_WHAT IS ASKED_
Write out the whole listing again, exactly.

+===+

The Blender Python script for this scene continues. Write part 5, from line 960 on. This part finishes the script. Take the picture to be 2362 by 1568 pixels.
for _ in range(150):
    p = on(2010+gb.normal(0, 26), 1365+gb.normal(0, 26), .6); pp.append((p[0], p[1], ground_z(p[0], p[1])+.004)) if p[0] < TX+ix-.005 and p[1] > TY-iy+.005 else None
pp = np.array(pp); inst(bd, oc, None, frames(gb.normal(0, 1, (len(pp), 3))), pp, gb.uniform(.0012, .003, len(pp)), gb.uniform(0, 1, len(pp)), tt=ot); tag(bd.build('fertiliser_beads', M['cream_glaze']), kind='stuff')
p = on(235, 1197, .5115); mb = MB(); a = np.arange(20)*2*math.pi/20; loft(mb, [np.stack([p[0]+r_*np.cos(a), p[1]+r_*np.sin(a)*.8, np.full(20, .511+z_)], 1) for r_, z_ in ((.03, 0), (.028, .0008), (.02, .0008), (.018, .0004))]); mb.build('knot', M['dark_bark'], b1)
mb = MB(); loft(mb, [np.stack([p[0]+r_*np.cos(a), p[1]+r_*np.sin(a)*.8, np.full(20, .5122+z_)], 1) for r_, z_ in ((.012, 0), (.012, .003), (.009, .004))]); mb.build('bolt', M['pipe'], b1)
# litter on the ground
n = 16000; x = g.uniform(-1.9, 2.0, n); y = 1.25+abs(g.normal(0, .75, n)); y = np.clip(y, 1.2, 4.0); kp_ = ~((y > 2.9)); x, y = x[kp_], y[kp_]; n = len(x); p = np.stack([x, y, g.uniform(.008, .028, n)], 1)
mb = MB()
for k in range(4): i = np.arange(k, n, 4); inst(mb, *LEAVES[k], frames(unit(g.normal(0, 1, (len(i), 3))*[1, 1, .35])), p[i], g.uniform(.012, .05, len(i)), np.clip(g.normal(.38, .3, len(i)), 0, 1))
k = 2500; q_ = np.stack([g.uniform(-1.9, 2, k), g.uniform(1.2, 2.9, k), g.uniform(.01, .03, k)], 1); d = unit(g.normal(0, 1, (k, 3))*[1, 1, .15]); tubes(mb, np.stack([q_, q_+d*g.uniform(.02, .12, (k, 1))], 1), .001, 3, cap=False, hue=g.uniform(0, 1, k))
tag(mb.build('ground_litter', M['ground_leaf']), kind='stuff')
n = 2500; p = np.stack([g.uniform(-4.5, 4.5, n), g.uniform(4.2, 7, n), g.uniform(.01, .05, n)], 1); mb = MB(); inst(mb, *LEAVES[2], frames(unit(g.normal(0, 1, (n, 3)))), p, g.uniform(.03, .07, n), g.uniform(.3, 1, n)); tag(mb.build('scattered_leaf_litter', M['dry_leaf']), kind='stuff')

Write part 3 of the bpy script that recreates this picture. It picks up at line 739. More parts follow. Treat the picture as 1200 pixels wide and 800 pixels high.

+===+

_ANSWER TO THIS TASK_
The Blender Python script for this scene continues. Write part 5, from line 960 on. This part finishes the script. Take the picture to be 2362 by 1568 pixels.
for _ in range(150):
    p = on(2010+gb.normal(0, 26), 1365+gb.normal(0, 26), .6); pp.append((p[0], p[1], ground_z(p[0], p[1])+.004)) if p[0] < TX+ix-.005 and p[1] > TY-iy+.005 else None
pp = np.array(pp); inst(bd, oc, None, frames(gb.normal(0, 1, (len(pp), 3))), pp, gb.uniform(.0012, .003, len(pp)), gb.uniform(0, 1, len(pp)), tt=ot); tag(bd.build('fertiliser_beads', M['cream_glaze']), kind='stuff')
p = on(235, 1197, .5115); mb = MB(); a = np.arange(20)*2*math.pi/20; loft(mb, [np.stack([p[0]+r_*np.cos(a), p[1]+r_*np.sin(a)*.8, np.full(20, .511+z_)], 1) for r_, z_ in ((.03, 0), (.028, .0008), (.02, .0008), (.018, .0004))]); mb.build('knot', M['dark_bark'], b1)
mb = MB(); loft(mb, [np.stack([p[0]+r_*np.cos(a), p[1]+r_*np.sin(a)*.8, np.full(20, .5122+z_)], 1) for r_, z_ in ((.012, 0), (.012, .003), (.009, .004))]); mb.build('bolt', M['pipe'], b1)
# litter on the ground
n = 16000; x = g.uniform(-1.9, 2.0, n); y = 1.25+abs(g.normal(0, .75, n)); y = np.clip(y, 1.2, 4.0); kp_ = ~((y > 2.9)); x, y = x[kp_], y[kp_]; n = len(x); p = np.stack([x, y, g.uniform(.008, .028, n)], 1)
mb = MB()
for k in range(4): i = np.arange(k, n, 4); inst(mb, *LEAVES[k], frames(unit(g.normal(0, 1, (len(i), 3))*[1, 1, .35])), p[i], g.uniform(.012, .05, len(i)), np.clip(g.normal(.38, .3, len(i)), 0, 1))
k = 2500; q_ = np.stack([g.uniform(-1.9, 2, k), g.uniform(1.2, 2.9, k), g.uniform(.01, .03, k)], 1); d = unit(g.normal(0, 1, (k, 3))*[1, 1, .15]); tubes(mb, np.stack([q_, q_+d*g.uniform(.02, .12, (k, 1))], 1), .001, 3, cap=False, hue=g.uniform(0, 1, k))
tag(mb.build('ground_litter', M['ground_leaf']), kind='stuff')
n = 2500; p = np.stack([g.uniform(-4.5, 4.5, n), g.uniform(4.2, 7, n), g.uniform(.01, .05, n)], 1); mb = MB(); inst(mb, *LEAVES[2], frames(unit(g.normal(0, 1, (n, 3)))), p, g.uniform(.03, .07, n), g.uniform(.3, 1, n)); tag(mb.build('scattered_leaf_litter', M['dry_leaf']), kind='stuff')

Write part 3 of the bpy script that recreates this picture. It picks up at line 739. More parts follow. Treat the picture as 1200 pixels wide and 800 pixels high.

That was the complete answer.